Task directions =
Your task is to copy the material exactly.

Source material =
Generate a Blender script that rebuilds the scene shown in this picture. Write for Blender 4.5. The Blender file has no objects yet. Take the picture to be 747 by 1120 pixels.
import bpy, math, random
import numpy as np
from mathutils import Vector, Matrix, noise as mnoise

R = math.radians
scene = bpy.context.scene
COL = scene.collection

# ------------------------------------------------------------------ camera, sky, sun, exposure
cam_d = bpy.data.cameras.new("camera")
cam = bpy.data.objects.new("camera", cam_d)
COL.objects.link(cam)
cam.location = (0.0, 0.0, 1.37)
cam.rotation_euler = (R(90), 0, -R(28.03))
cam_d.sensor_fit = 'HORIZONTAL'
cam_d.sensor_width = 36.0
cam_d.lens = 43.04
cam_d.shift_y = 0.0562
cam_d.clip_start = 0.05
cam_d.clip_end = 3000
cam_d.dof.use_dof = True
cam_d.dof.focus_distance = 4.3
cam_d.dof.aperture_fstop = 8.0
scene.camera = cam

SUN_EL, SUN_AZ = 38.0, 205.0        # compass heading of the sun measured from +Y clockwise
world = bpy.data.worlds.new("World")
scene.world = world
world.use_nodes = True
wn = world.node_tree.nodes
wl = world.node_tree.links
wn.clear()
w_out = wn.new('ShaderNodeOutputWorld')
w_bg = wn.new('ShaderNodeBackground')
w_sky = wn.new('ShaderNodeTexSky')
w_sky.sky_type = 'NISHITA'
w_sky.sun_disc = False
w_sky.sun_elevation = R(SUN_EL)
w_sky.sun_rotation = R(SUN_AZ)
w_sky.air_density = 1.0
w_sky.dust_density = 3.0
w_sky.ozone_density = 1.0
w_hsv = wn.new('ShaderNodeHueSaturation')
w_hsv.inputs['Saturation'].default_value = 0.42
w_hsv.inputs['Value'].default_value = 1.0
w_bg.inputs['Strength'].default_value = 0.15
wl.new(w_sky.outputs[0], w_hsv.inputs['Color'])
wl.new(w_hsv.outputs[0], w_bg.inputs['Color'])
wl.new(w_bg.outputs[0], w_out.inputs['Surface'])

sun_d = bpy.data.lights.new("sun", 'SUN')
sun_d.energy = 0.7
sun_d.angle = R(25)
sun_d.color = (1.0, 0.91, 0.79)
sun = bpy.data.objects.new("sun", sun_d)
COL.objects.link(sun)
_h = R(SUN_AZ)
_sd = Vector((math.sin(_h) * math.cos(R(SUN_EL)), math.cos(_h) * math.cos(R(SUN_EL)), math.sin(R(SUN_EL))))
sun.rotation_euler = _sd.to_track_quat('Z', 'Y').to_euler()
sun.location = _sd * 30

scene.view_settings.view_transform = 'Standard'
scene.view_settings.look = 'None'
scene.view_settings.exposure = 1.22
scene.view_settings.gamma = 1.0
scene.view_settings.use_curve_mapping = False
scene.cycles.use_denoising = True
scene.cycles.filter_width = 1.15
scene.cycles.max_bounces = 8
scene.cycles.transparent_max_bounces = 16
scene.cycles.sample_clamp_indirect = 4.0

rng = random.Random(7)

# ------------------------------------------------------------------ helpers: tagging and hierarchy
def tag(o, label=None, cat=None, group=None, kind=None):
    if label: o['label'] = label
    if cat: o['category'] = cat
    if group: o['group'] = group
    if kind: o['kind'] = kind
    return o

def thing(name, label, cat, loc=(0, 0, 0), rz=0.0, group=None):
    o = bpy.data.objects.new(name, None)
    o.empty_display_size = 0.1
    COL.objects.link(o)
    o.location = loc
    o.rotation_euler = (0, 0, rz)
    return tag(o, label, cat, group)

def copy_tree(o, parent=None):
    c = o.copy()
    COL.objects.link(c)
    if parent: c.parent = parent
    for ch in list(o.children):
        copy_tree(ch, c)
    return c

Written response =
Generate a Blender script that rebuilds the scene shown in this picture. Write for Blender 4.5. The Blender file has no objects yet. Take the picture to be 747 by 1120 pixels.
import bpy, math, random
import numpy as np
from mathutils import Vector, Matrix, noise as mnoise

R = math.radians
scene = bpy.context.scene
COL = scene.collection

# ------------------------------------------------------------------ camera, sky, sun, exposure
cam_d = bpy.data.cameras.new("camera")
cam = bpy.data.objects.new("camera", cam_d)
COL.objects.link(cam)
cam.location = (0.0, 0.0, 1.37)
cam.rotation_euler = (R(90), 0, -R(28.03))
cam_d.sensor_fit = 'HORIZONTAL'
cam_d.sensor_width = 36.0
cam_d.lens = 43.04
cam_d.shift_y = 0.0562
cam_d.clip_start = 0.05
cam_d.clip_end = 3000
cam_d.dof.use_dof = True
cam_d.dof.focus_distance = 4.3
cam_d.dof.aperture_fstop = 8.0
scene.camera = cam

SUN_EL, SUN_AZ = 38.0, 205.0        # compass heading of the sun measured from +Y clockwise
world = bpy.data.worlds.new("World")
scene.world = world
world.use_nodes = True
wn = world.node_tree.nodes
wl = world.node_tree.links
wn.clear()
w_out = wn.new('ShaderNodeOutputWorld')
w_bg = wn.new('ShaderNodeBackground')
w_sky = wn.new('ShaderNodeTexSky')
w_sky.sky_type = 'NISHITA'
w_sky.sun_disc = False
w_sky.sun_elevation = R(SUN_EL)
w_sky.sun_rotation = R(SUN_AZ)
w_sky.air_density = 1.0
w_sky.dust_density = 3.0
w_sky.ozone_density = 1.0
w_hsv = wn.new('ShaderNodeHueSaturation')
w_hsv.inputs['Saturation'].default_value = 0.42
w_hsv.inputs['Value'].default_value = 1.0
w_bg.inputs['Strength'].default_value = 0.15
wl.new(w_sky.outputs[0], w_hsv.inputs['Color'])
wl.new(w_hsv.outputs[0], w_bg.inputs['Color'])
wl.new(w_bg.outputs[0], w_out.inputs['Surface'])

sun_d = bpy.data.lights.new("sun", 'SUN')
sun_d.energy = 0.7
sun_d.angle = R(25)
sun_d.color = (1.0, 0.91, 0.79)
sun = bpy.data.objects.new("sun", sun_d)
COL.objects.link(sun)
_h = R(SUN_AZ)
_sd = Vector((math.sin(_h) * math.cos(R(SUN_EL)), math.cos(_h) * math.cos(R(SUN_EL)), math.sin(R(SUN_EL))))
sun.rotation_euler = _sd.to_track_quat('Z', 'Y').to_euler()
sun.location = _sd * 30

scene.view_settings.view_transform = 'Standard'
scene.view_settings.look = 'None'
scene.view_settings.exposure = 1.22
scene.view_settings.gamma = 1.0
scene.view_settings.use_curve_mapping = False
scene.cycles.use_denoising = True
scene.cycles.filter_width = 1.15
scene.cycles.max_bounces = 8
scene.cycles.transparent_max_bounces = 16
scene.cycles.sample_clamp_indirect = 4.0

rng = random.Random(7)

# ------------------------------------------------------------------ helpers: tagging and hierarchy
def tag(o, label=None, cat=None, group=None, kind=None):
    if label: o['label'] = label
    if cat: o['category'] = cat
    if group: o['group'] = group
    if kind: o['kind'] = kind
    return o

def thing(name, label, cat, loc=(0, 0, 0), rz=0.0, group=None):
    o = bpy.data.objects.new(name, None)
    o.empty_display_size = 0.1
    COL.objects.link(o)
    o.location = loc
    o.rotation_euler = (0, 0, rz)
    return tag(o, label, cat, group)

def copy_tree(o, parent=None):
    c = o.copy()
    COL.objects.link(c)
    if parent: c.parent = parent
    for ch in list(o.children):
        copy_tree(ch, c)
    return c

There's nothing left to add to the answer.